> _Dataset content_
^^^^^^^^
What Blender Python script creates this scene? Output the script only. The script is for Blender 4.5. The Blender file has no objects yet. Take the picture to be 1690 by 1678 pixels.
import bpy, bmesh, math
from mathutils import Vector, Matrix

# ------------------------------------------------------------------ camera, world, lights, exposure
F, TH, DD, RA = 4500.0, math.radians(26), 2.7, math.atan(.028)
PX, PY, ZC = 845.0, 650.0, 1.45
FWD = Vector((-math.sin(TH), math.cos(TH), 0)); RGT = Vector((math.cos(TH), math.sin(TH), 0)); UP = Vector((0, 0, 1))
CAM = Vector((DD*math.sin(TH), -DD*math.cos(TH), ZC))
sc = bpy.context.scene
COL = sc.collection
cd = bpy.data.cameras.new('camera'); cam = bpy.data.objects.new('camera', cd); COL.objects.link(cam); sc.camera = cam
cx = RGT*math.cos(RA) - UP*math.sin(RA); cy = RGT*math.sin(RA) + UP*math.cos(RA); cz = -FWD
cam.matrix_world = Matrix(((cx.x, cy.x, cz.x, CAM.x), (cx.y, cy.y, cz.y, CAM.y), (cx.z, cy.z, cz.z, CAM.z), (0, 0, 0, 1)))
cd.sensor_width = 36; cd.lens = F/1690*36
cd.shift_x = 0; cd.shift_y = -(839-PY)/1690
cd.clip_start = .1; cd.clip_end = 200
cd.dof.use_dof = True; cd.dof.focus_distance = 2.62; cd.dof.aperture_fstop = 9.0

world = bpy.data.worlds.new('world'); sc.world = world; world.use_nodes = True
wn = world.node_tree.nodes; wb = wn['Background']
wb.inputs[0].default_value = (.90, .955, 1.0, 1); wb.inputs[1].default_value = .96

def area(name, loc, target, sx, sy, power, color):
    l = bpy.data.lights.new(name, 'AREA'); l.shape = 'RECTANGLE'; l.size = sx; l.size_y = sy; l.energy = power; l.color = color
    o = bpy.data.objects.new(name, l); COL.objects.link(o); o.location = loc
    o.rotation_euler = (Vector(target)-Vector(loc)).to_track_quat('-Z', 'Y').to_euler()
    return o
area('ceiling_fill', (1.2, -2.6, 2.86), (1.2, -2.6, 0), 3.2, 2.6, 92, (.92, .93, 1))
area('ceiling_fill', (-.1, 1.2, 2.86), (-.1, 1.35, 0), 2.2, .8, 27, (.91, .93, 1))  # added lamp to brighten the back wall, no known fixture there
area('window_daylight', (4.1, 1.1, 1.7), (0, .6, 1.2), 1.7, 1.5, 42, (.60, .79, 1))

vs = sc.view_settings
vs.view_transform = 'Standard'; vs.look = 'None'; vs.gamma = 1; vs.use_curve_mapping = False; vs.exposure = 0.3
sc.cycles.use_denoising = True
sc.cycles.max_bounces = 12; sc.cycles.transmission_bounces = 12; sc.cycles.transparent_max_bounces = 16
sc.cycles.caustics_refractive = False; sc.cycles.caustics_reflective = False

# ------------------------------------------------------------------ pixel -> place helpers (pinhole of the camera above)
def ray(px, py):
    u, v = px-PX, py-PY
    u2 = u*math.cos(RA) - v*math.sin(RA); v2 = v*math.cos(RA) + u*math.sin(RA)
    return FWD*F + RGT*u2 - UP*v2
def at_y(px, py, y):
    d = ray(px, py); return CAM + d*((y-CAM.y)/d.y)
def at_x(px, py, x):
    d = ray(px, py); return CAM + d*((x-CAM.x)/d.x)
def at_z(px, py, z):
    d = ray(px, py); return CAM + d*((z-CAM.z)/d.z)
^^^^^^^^
Copy, please, exactly the lines that start at the first line of the data and end at the line containing "cd.dof.use_dof = True;", both kept and no others.

> _Response for this exercise_
What Blender Python script creates this scene? Output the script only. The script is for Blender 4.5. The Blender file has no objects yet. Take the picture to be 1690 by 1678 pixels.
import bpy, bmesh, math
from mathutils import Vector, Matrix

# ------------------------------------------------------------------ camera, world, lights, exposure
F, TH, DD, RA = 4500.0, math.radians(26), 2.7, math.atan(.028)
PX, PY, ZC = 845.0, 650.0, 1.45
FWD = Vector((-math.sin(TH), math.cos(TH), 0)); RGT = Vector((math.cos(TH), math.sin(TH), 0)); UP = Vector((0, 0, 1))
CAM = Vector((DD*math.sin(TH), -DD*math.cos(TH), ZC))
sc = bpy.context.scene
COL = sc.collection
cd = bpy.data.cameras.new('camera'); cam = bpy.data.objects.new('camera', cd); COL.objects.link(cam); sc.camera = cam
cx = RGT*math.cos(RA) - UP*math.sin(RA); cy = RGT*math.sin(RA) + UP*math.cos(RA); cz = -FWD
cam.matrix_world = Matrix(((cx.x, cy.x, cz.x, CAM.x), (cx.y, cy.y, cz.y, CAM.y), (cx.z, cy.z, cz.z, CAM.z), (0, 0, 0, 1)))
cd.sensor_width = 36; cd.lens = F/1690*36
cd.shift_x = 0; cd.shift_y = -(839-PY)/1690
cd.clip_start = .1; cd.clip_end = 200
cd.dof.use_dof = True; cd.dof.focus_distance = 2.62; cd.dof.aperture_fstop = 9.0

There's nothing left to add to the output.